Economics Department
Economics 66
Fall 2010
Discussion Questions for Week 8
Contracts I
1. What voluntary contracts should the government decline to enforce as being “unconscionable”?
Consider the following contracts:
• Indentured Servitude contracts in 18th Century America;
• Employment contracts in the Post Civil War South (see Bailey v. Alabama);
• Variable rate mortgages in the 2008 financial crisis.
In each case, describe why the contract might be considered “unconscionable”. Then describe the
consequences of failure to enforce such contracts?
2. Should it be legal to buy and sell body organs? What are the externalities involved in such
transactions? What kinds of limitations should be placed on the transactions if they were legal?
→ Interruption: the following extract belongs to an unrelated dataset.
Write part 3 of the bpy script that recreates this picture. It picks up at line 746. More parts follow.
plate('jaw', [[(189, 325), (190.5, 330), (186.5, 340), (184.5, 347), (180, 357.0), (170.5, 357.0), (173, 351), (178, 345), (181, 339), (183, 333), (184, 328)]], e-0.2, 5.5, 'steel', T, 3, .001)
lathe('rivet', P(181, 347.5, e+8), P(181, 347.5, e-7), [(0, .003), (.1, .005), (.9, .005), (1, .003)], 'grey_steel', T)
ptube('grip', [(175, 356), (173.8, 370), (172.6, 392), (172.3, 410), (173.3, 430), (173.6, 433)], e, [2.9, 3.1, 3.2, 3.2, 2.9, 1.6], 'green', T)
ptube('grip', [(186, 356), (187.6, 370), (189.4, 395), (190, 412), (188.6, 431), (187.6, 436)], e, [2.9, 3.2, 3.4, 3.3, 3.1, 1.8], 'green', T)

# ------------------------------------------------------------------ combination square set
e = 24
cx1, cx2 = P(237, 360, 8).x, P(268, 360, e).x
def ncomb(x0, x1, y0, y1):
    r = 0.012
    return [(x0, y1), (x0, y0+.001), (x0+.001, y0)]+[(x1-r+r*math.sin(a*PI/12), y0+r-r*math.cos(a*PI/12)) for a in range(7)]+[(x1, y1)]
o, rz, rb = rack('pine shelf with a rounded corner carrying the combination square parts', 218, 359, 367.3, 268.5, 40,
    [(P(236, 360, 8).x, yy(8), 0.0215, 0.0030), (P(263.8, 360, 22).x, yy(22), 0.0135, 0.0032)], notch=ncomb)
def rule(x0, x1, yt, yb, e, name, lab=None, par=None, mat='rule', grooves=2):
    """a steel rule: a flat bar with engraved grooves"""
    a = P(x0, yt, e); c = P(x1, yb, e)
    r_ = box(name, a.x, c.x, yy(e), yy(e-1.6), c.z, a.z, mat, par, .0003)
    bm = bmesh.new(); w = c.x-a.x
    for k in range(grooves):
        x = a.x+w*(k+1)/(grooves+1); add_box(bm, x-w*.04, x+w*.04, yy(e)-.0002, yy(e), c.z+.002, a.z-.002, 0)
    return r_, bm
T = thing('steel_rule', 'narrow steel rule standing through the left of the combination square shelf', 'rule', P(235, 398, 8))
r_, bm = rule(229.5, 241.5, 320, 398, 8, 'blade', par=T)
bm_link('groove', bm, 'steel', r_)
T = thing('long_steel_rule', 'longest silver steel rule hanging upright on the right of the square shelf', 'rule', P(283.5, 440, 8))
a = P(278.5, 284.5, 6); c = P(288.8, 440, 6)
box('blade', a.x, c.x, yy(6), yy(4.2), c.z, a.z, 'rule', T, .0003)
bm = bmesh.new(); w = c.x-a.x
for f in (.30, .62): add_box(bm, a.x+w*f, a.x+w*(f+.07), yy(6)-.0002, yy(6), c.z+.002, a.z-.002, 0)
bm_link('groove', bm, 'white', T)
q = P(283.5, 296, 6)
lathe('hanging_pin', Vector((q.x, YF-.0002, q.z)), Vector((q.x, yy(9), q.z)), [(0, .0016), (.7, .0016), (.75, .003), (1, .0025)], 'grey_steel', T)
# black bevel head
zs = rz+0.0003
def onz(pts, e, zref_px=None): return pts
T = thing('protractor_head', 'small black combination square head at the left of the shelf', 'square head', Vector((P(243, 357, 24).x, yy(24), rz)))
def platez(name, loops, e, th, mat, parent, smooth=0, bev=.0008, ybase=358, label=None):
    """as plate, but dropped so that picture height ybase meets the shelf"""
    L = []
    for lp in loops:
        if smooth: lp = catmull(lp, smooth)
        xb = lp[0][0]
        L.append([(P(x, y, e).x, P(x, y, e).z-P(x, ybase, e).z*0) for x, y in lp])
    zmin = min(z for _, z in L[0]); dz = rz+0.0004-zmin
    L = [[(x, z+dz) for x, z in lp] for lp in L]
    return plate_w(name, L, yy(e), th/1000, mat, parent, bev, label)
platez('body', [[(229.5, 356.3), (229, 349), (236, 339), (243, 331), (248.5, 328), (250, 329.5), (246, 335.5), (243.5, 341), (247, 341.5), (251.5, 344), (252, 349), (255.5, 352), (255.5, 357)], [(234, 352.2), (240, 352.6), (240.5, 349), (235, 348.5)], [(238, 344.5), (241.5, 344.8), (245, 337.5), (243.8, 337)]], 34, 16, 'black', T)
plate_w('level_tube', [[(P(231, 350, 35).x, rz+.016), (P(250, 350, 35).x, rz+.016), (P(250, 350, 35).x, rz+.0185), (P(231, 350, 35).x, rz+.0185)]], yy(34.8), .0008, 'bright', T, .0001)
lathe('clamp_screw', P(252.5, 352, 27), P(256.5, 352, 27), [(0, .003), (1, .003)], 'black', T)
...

3. The cases of Hadley v. Baxendale and Laidlaw v. Organ are frequently discussed in the context of
“information forcing” default rules. What are the facts in these cases and how do they support the idea of
using default rules to bring information forward into the contracting process?
4. In 1975 the Westinghouse Electric Company announced that it would not honor fixed price contracts to
provide nuclear fuel to a number of power plants. The company cited the “commercial impossibility” of
completing the sales because the market price of fuel had tripled after the contracts were written. How
should the law view such claims of “impossibility”? (The classic treatment of this issue is a 1977 article by
Paul Joskow in the Journal of Legal Studies – for those interested the article is available on the website).
5. Some authors have argued that parties to a contract should have the duty to disclose “all known safety
information”. Does this claim seem consistent with our discussion of the information dampening
incentives of such requirements?
6. In the case of Lefkowitz v. Great Minneapolis Surplus Store the plaintiff claimed that the store had
failed to honor an advertised offer of “three fur coats worth up to $100 for $1” because the coats were of
very poor quality. Ultimately the court ruled that it could not enforce such an “indefinite contract”.
Explain how this case might be regarded as an “incomplete contract” and how this choice of default rules
might affect future such contracts. Does this seem the efficient solution?